L’emplacement des sources de matières premières intervient aussi dans le déplacement des établissements. Par exemple, en Grande-Bretagne, les industries navales, établies primitivement dans les estuaires du Sud, là où le bois pouvait être facilement trouvé ou amené, s’installent sur les fleuves navigables du Nord (Tyne, Wear, Clyde, etc.), près des mines de charbon et de fer. Dans les arsenaux et les chantiers, des activités traditionnelles comme la charpente en bois, la voilerie et la corderie régressent, pendant que de nouvelles apparaissent : charpente en fer, chaudronnerie, mécanique, etc. En France, les premières machines de navires sont importées de Grande-Bretagne, mais la construction des appareils moteurs se développe rapidement, soit dans des ateliers établis dans les chantiers, soit dans des entreprises indépendantes : Établissement d’Indret (1828), Ateliers Mazeline au Havre (1840), Établissements Schneider au Creusot, qui livrent en 1840 leur première machine marine.


La construction navale au xxe siècle

Le début du xxe s. voit l’augmentation considérable des dimensions et de la vitesse des navires. La course aux armements militaires et commerciaux se développe.

• Devant la menace des torpilles, la marine de guerre s’oriente vers le combat à distance. Les vaisseaux de ligne construits sont de véritables forteresses flottantes, allant du Dreadnought (1906), de 18 000 t de déplacement, au Hood (1918), de 42 000 t et filant 32 nœuds. La vitesse des unités légères s’accroît également, et les torpilleurs atteindront 45 nœuds. La construction de sous-marins se développe rapidement, notamment en France sous l’impulsion de l’ingénieur Maxime Laubeuf (1864-1939), qui crée en 1899 le premier sous-marin véritablement autonome, le Narval, pourvu de deux appareils moteurs, l’un pour la navigation en surface et l’autre pour la navigation en plongée.

Après la Première Guerre mondiale, les Alliés signent le traité de Washington (1922), qui limite à 35 000 t le déplacement des cuirassés et à 10 000 t celui des autres navires. La course aux armements reprendra cependant à l’expiration de ce traité (1936), et certains navires atteindront des dimensions considérables, comme le cuirassé japonais le Yamato, de 72 000 t de déplacement.

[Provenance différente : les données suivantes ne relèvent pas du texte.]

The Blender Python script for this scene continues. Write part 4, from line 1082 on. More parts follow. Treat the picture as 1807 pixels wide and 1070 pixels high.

• Dans la marine marchande, la concurrence effrénée des armements amène, surtout sur l’Atlantique Nord, le développement spectaculaire des paquebots par l’augmentation des vitesses (lutte pour le ruban bleu), puis par l’agrandissement de la taille et de la capacité des navires. Des unités quasi légendaires jalonnent cette évolution, depuis le paquebot allemand Deutschland (1900), de 16 000 tonneaux et filant 23 nœuds, jusqu’à la Normandie, mise en service en 1935, jaugeant 83 000 tonneaux et filant 31,2 nœuds, surpassant tous les navires de commerce construits avant elle. De caractéristiques très voisines, le paquebot britannique Queen Mary atteint une vitesse de 31,7 nœuds, mais avec une puissance plus élevée. Pendant cette même période, dimensions et vitesse des navires de charge augmentent lentement, mais des unités spécialisées apparaissent, notamment bananiers et pétroliers, le port en lourd de ces derniers ne dépassant guère 20 000 t.

Les appareils moteurs se perfectionnent avec la chauffe au mazout sur les chaudières à vapeur et l’introduction du moteur à combustion interne. Sur les grands paquebots, qui possèdent fréquemment quatre hélices, la puissance élevée nécessaire est généralement fournie par des turbines à vapeur, mais la Normandie (180 000 ch) est propulsée par quatre moteurs électriques alimentés par des turbo-alternateurs.

Pour la construction des coques, les assemblages rivés sont encore la règle. Les premières réalisations de soudure autogène sont françaises et datent de 1918, et, dès 1920, la Grande-Bretagne construit le Fullagar, premier navire de haute mer entièrement soudé. C’est également le cas, en 1931, du « cuirassé de poche » allemand de 10 000 t, le Deutschland.

Longtemps empirique, l’étude des navires est devenue plus scientifique. En particulier, des essais sur modèles réduits dans des « bassins d’essai » (bassin de Torquay, fondé en 1872 par William Froude [1810-1879], bassin de Paris, créé en 1910) permettent de déterminer les formes de carène de moindre résistance à l’avancement pour la vitesse prévue ainsi que la puissance propulsive nécessaire.